ATA relies on software products by ISVs such as Conformiq and CA (Agile Requirement Designer). Tech Mahindra argues that creating models based on these software tools is easier and faster than in the past, and therefore reduces the initial investment. The company estimates that the creation of basic models can be done in just three to four days, with more complicated ones taking up to two weeks.

Once the model is created, ATA relies on a standard MBT approach, with automated creation of test cases, and test scripts. Test execution can be done using a range of tools, including HP/Micro Focus UFT and Selenium, or manually, through the creation of test cases. A benefit of this approach is traceability, with the testing lifecycle now automated and documented.

Furthermore, the impact of MBT, and ATA, goes beyond creating a new type of artefact: the model/diagram becomes the primary test artefact. Any changes in client requirements need to be created at the diagram level, rather than in resulting test cases and scripts.
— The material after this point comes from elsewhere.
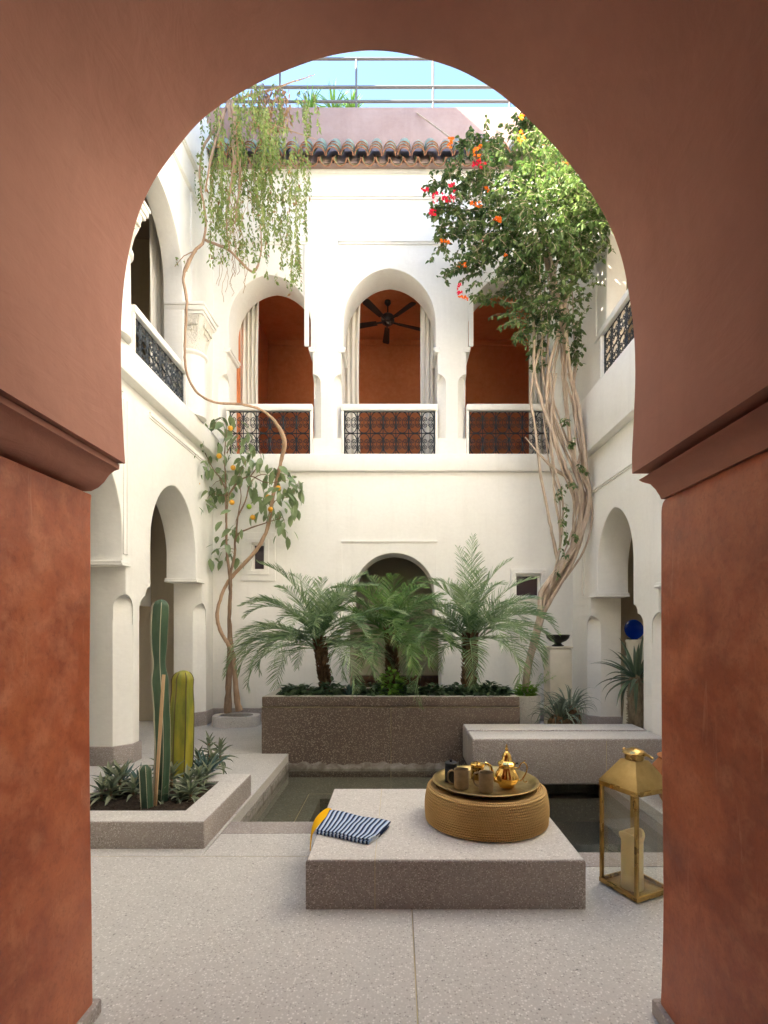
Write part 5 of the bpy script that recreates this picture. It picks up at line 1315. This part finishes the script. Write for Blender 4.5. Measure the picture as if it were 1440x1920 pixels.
L1 = [('aloe','blue green aloe with upright spikes behind the small cactus',(262,1478),18,.25,.032,'blue_agave',82,25,.4,0),
      ('aloe','blue green aloe with pointed leaves to the right of the yellow cactus',(385,1452),20,.30,.034,'blue_agave',80,20,.5,0),
      ('aloe','short spiky aloe at the foot of the yellow cactus',(352,1462),16,.24,.030,'blue_agave',85,25,.4,0),
      ('succulent','leafy rosette plant at the far right tip of the corner planter',(413,1428),20,.17,.034,'rosette',75,-15,1.3,.16),
      ('succulent','leafy rosette plant rising above the planter rim beside the tip',(392,1425),16,.17,.032,'rosette',75,-15,1.3,.20),
      ('succulent','drooping rosette in front of the yellow cactus',(352,1490),22,.19,.036,'rosette',70,-25,1.5,.12),
      ('succulent','drooping rosette at the right of the soil near the rim',(372,1478),20,.18,.036,'rosette',70,-25,1.5,.11),
      ('succulent','broad-leaved rosette directly right of the wooden stake',(322,1480),20,.18,.036,'rosette',70,-25,1.5,.15),
      ('succulent','low rosette by the soil edge in front of the cacti',(338,1500),16,.14,.034,'rosette',65,-25,1.4,.06),
      ('succulent','rosette with long hanging leaves left of the small cactus',(225,1488),20,.22,.040,'rosette',70,-30,1.7,.16),
      ('succulent','second hanging rosette beside the front rim on the left',(208,1498),16,.22,.036,'rosette',70,-30,1.7,.10),
      ('succulent','loose rosette at the left edge touching the red pier',(190,1500),16,.20,.028,'rosette',65,-20,1.4,.10),
      ('succulent','small rosette between the aloe and the tall cactus',(250,1492),14,.16,.032,'rosette',70,-15,1.3,.08),
      ('succulent','thin rosette behind the tall cactus',(300,1448),14,.16,.030,'rosette',70,-15,1.2,.12),
      ('succulent','rosette behind the yellow cactus on the right',(372,1440),16,.17,.032,'rosette',70,-15,1.2,.12)]
L1 += [('succulent','rosette behind the aloe near the right rim of the bed',(398,1440),18,.18,.034,'rosette',70,-20,1.3,.10),
      ('succulent','rosette in the middle front beside the small cactus',(300,1502),16,.15,.032,'rosette',65,-25,1.4,.05),
      ('succulent','rosette filling the right front corner of the bed',(358,1500),18,.17,.034,'rosette',70,-25,1.5,.09),
      ('aloe','blue green aloe behind the hanging rosettes on the left',(228,1468),16,.24,.032,'blue_agave',80,20,.5,0),
      ('succulent','rosette at the back left of the bed',(205,1472),16,.18,.034,'rosette',70,-20,1.4,.12),
      ('succulent','pale rosette leaning over the right inner edge',(388,1468),18,.19,.034,'rosette',70,-25,1.5,.10)]
for i, (nm, lb, pq, n, L, wd, mt, e0, e1, dr, h) in enumerate(L1):
    rosette(nm, lb, soilpt(*pq), n, L, wd, M[mt], e0, e1, dr, G1, i, cat='succulent', height=h, leafpart=(h == 0))
# ---- plants in the raised planter
G2 = 'ground plants in the raised planter'
def pz(px, D): return Vector(((px-745)*D/F, D, PZ-.055))
rosette('agave', 'dark spiky agave rosette between the left and middle palms', pz(657,6.12), 22, .25, .045, M['blue_agave'], 82, 15, .3, G2, 50, cat='agave', leafpart=True)
rosette('agave', 'small spiky agave just left of the right palm trunk', pz(848,6.12), 18, .20, .035, M['blue_agave'], 82, 15, .3, G2, 51, cat='agave', leafpart=True)
rosette('agave', 'small spiky agave between the middle and right palms', pz(782,6.15), 16, .20, .035, M['blue_agave'], 82, 15, .3, G2, 52, cat='agave', leafpart=True)
def clump(name, label, base, rx, ry, h, n, leaf, mat, seed, group=G2, cat='plant'):
    r = random.Random(seed); base = Vector(base); t = thing(name, label, cat, tuple(base), group=group); mb = MB()
    for i in range(n):
        a = r.uniform(0, 6.28); q = r.random()**.5; p = base+Vector((math.cos(a)*rx*q, math.sin(a)*ry*q, h*r.random()*(1-.5*q)+.015))
        d = Vector((math.cos(a)+r.uniform(-.6,.6), math.sin(a)+r.uniform(-.6,.6), r.uniform(-.2,1.0))); put_leaf(mb, p, d, leaf*r.uniform(.7,1.2), leaf*.5, r.uniform(-.5,.5), .3, .35)
    mb.build('leaves', mat, t, smooth=0); return t
for i, (px, lb, mt, rx, h) in enumerate([(560,'dark leafy ground plant at the left end of the planter','dark_leaf',.17,.10),(620,'dark leafy plant at the foot of the left palm','dark_leaf',.12,.12),(695,'dark leafy plant left of the middle palm foot','dark_leaf',.13,.11),
        (733,'small bright green bushy herb at the middle palm foot','lime_leaf',.12,.24),(765,'dark leafy plant right of the middle palm foot','dark_leaf',.10,.12),(815,'dark leafy ground plant between middle and right palm','dark_leaf',.14,.10),
        (860,'dark leafy plant left of the right palm foot','dark_leaf',.08,.10),(920,'low dark rosettes at the right end of the planter','dark_leaf',.15,.10),(900,'low dark plant just right of the shaggy trunk','dark_leaf',.08,.10),(940,'dark plant in the right corner of the planter','dark_leaf',.07,.07)]):
    clump('ground_plant', lb, pz(px, 6.08), rx*1.1, .11, h*1.5+.03, int(80+rx*900), .095, M[mt], 60+i)
clump('fern_tuft', 'bright feathery tuft in the round pot of the climber', (1.74,7.0,.46), .10, .08, .22, 130, .10, M['lime_leaf'], 88, None, 'fern')
mb = MB(); tf = thing('asparagus_fern', 'light green feathery sprig beside the round pot', 'fern', (1.80,6.98,.46))
for (a, b) in ((1030,1260),(1022,1275),(1040,1268),(1015,1262)):
    q = smoothpath([(1.80,6.98,.46),(1.86,6.95,.62),tuple(P(a,b,6.9))], 8); mb.tube(q, .002, 3, cap=False)
    for p in q[6:]:
        for _ in range(7): put_leaf(mb, Vector(p), Vector((rb.uniform(-1,1), rb.uniform(-1,1), rb.uniform(-.5,.5))), .045, .005, 0)
mb.build('sprigs', M['lime_leaf'], tf, smooth=0)

# ---- cacti
def cactus(name, label, base, top, r, ribs, mat, spine_mat, depth=.16, bulges=(), seed=0, lean=0):
    b, tp_ = Vector(base), Vector(top); t = thing(name, label, 'cactus', tuple(b), group='columnar cacti in the corner planter')
    H = (tp_-b).length; nz, n = 60, ribs*8; mb = MB(); sp = MB(); rr = random.Random(seed)
    def R_(s): 
        v = 1.0
        for c, w_, a in bulges: v += a*math.exp(-((s-c)/w_)**2)
        cap = H*(1-s); k = min(1, cap/(r*1.0)); return r*v*math.sqrt(max(0, 1-(1-k)**2))
    def C_(s): return b.lerp(tp_, s)+Vector((lean*math.sin(s*6.0), 0, 0))
    ss = [i/nz*.93 for i in range(nz)]+[.93+.07*math.sin(i/14*math.pi/2) for i in range(15)]
    for s in ss:
        c = C_(s); Rr = R_(s)
        for j in range(n):
            th = 2*math.pi*j/n; k = abs(math.sin(th*ribs/2)); k = 1-depth+depth*(1-k**1.6)*1.0
            mb.v.append((c.x+Rr*k*math.cos(th), c.y+Rr*k*math.sin(th), c.z))
    for i in range(len(ss)-1):
        for j in range(n): mb.face((i*n+j, i*n+(j+1)%n, (i+1)*n+(j+1)%n, (i+1)*n+j))
    mb.face([(len(ss)-1)*n+j for j in range(n)])
    mb.build('body', mat, t, smooth=50)
    for k in range(ribs):
        th = 2*math.pi*k/ribs; rib = []
        for s in [.02+i*.0125/1 for i in range(78)]:
            c = C_(s); Rr = R_(s)*1.012; p = c+Vector((Rr*math.cos(th), Rr*math.sin(th), 0)); rib.append(p)
            for _ in range(2):
                d = Vector((math.cos(th)+rr.uniform(-.6,.6), math.sin(th)+rr.uniform(-.6,.6), rr.uniform(-.5,.7))).normalized()*rr.uniform(.005,.011)
                q = len(sp.v); s_ = Vector((.0009,.0009,0)); sp.v += [tuple(p-s_), tuple(p+s_), tuple(p+d)]; sp.f.append((q,q+1,q+2)); sp.m.append(0)
        sp.tube(rib, r*.05, 3, cap=False)
    sp.build('spines', spine_mat, t, smooth=0)['kind'] = 'stuff'
    return t
cb = soilpt(300, 1500); cactus('tall_cactus', 'tall narrow dark green cactus with pale ribs and a waist', (cb.x, cb.y, LZ-.05), P(303,1124,cb.y), .062, 6, M['cactus'], M['spine'], .22,
       ((.69,.06,-.24),(.90,.08,.06),(.60,.035,.10),(.1,.2,-.05),(.30,.03,-.05),(.45,.02,-.04)), 1, .016)
cb2 = soilpt(338, 1462); cactus('yellow_cactus', 'stout yellow green cactus with dark ribs right of the tall one', (cb2.x, cb2.y, LZ-.05), P(344,1257,cb2.y), .098, 7, M['ycactus'], M['dspine'], .13, ((.85,.12,-.12),(.3,.3,.06)), 2)
cb3 = soilpt(276, 1512); cactus('small_cactus', 'short small cactus at the foot of the tall one', (cb3.x, cb3.y, LZ-.05), P(272,1434,cb3.y), .045, 6, M['cactus'], M['spine'], .2, (), 3)
s0 = soilpt(291, 1510); s1 = P(307, 1265, s0.y+.0); dv = (Vector(s1)-s0)
stk = MB().box(-.011,.011,-.006,.006,0,dv.length); stk.xform(Matrix.Translation(s0) @ Vector((0,0,1)).rotation_difference(dv).to_matrix().to_4x4())
so_ = stk.build('wooden_stake', M['cane'], None, origin=tuple(s0), bevel=.001); tag(so_, 'flat pale wooden stake leaning against the tall cactus', 'stake')

# ---- hairy grey plants behind the channel wall, and the spiny palm-like plant
for i, (px, D, h, n, L, lb) in enumerate(((1048,6.15,.16,60,.42,'grey green spidery plant behind the left end of the channel wall'),(1068,6.35,.34,60,.40,'taller grey green spidery plant in front of the stone pedestal'))):
    x = (px-745)*D/F; t = thing('spider_plant', lb, 'plant', (x, D, 0), group='spidery plants behind the channel wall'); mb = MB(); r = random.Random(70+i)
    MB().lathe([(.08,0),(.13,.06),(.15,.16),(.13,.26+h*.4),(.08,.32+h*.4),(.001,.36+h*.4)], 24, (x,D,0)).build('root_ball', M['palmtrunk'], t)
    for k in range(n):
        az = r.uniform(0, 6.28); f = r.random(); strap(mb, Vector((x+math.cos(az)*.06, D+math.sin(az)*.06, .22+h*.4+r.uniform(0,.14))), az, R(85-70*f), L*r.uniform(.7,1.1), .020, 1.6+f*1.4, r.uniform(-.6,.6), 8, .2)
    mb.build('leaves', M['airplant'], t, smooth=60)
px_, D = 1200, 5.98; x = (px_-745)*D/F-.03
pc = thing('spiny_trunk_plant', 'strap-leaved plant on a thick spiny trunk beside the right arch', 'plant', (x, D, 0))
c_ = Vector((x, D, .92)); mb = MB(); mb.tube([(x+.02,D,0),(x+.01,D,.3),(x-.01,D,.6),(x-.015,D,.84),(x-.01,D,.90)], [.098,.105,.098,.085,.05], 18); r = random.Random(90)
for k in range(900):
    z = r.uniform(.01,.9); a = r.uniform(0,6.28); rr_ = .098 if z < .7 else .098-.05*(z-.7)/.2; d = Vector((math.cos(a), math.sin(a), r.uniform(-.2,.8))); p = Vector((x+rr_*math.cos(a), D+rr_*math.sin(a), z)); s_ = Vector((-d.y,d.x,0))*.004
    q = len(mb.v); mb.v += [tuple(p-s_), tuple(p+s_), tuple(p+d*.028), tuple(p+Vector((0,0,.008))+d*.01)]; mb.f += [(q,q+1,q+2),(q,q+3,q+2)]; mb.m += [0,0]
mb.build('trunk', M['pachytrunk'], pc)
for k in range(42):
    f = (k+.5)/42; az = R(k*137.5+r.uniform(-10,10)); el = R(86-115*f+r.uniform(-8,8)); mb = MB()
    strap(mb, Vector((x-.01,D,.88))+Vector((math.cos(az)*.04, math.sin(az)*.04, -.05*f)), az, el, r.uniform(.42,.56), .045, .5+1.1*f, r.uniform(-.3,.3), 8, .22); mb.build('leaf', M['pachy'], pc, smooth=60)

# ---- potted greens on the terrace beyond the parapet
for i, (px, py, D, h) in enumerate(((582,205,8.8,.5),(660,205,9.6,.45),(625,205,9.7,.6))):
    q = P(px, py, D); base = Vector((q.x, D, 8.501)); t = thing('terrace_plant', ['spiky yellow green terrace plant left of the pale post','small palm-like terrace plant beside the railing post','thin leafy terrace plant between the railing posts'][i], 'plant', tuple(base))
    MB().lathe([(.14,0),(.2,.35),(.21,.4),(.18,.4)], 20, tuple(base)).build('pot', M['terracotta'], t)
    MB().tube([base+Vector((0,0,.38)), Vector((q.x,D,q.z-.05))], [.03,.015], 8).build('trunk', M['bark'], t); mb = MB(); r = random.Random(120+i)
    for k in range(34): strap(mb, Vector((q.x,D,q.z-.08)), r.uniform(0,6.28), R(r.uniform(5,85)), h*r.uniform(.6,1), .03, r.uniform(.4,1.6), 0, 6)
    mb.build('leaves', M['lime_leaf'], t, smooth=60)
q = P(603, 205, 10); pp = MB().box(q.x-.05, q.x+.05, 9.95, 10.05, 8.501, 10.9).build('pale_post', M['pedestal'], None, bevel=.01, origin=(q.x,10,8.5)); tag(pp, 'pale square post on the terrace behind the railing', 'post')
The impact in terms of skills required for functional testing is therefore considerable, with less need for manual testing capabilities, also for test execution automation engineers.

Reuse of existing test cases & scripts

ATA also aims to address another factor that has inhibited enterprises’ adoption of MBT in that it reuses existing test case and test script assets. With ATA, Tech Mahindra believes it can reverse engineer the majority ofclients’ test cases and scripts and create models/diagrams. The approach works well, as long as the source artifact relied on standard approaches and tools. Test case reverse engineering is also possible for test cases based on standard languages, e.g. BDD’s Gherkin. Nevertheless, the reverse engineering approach should be considered as an accelerator rather than a 100% reliable automation tool.

Early client adoption is promising

Tech Mahindra has seen immediate client interest in ATA: it already has 20 accounts considering ATA, plus four projects underway. Sectors showing interest include communications, banking, and automotive.

One example is a test script migration for a large communication service provider looking to move away from HP QTP/UFT and adopt Selenium. This is a new trend: in the past, there was little major migration activity from HP/Micro Focus in functional testing. With its ATA offering, Tech Mahindra is targeting large estates of test cases and test scripts, where the high volumes of artefacts create a strong business case.

To facilitate the adoption of ATA, Tech Mahindra has created a repository of business models relevant to the banking industry for their core banking applications based on Temenos T 24. This repository of models is a starting point for adapting to the specificity of the client’s business processes.

Tech Mahindra highlights that it will be considering all industries with standard business processes. With this in mind, we think the telecom service provider industry (a sector that accounts for almost 50% of Tech Mahindra’s revenues) is a next step. SAP and Oracle are probably in line too, including Oracle’s Flexcube.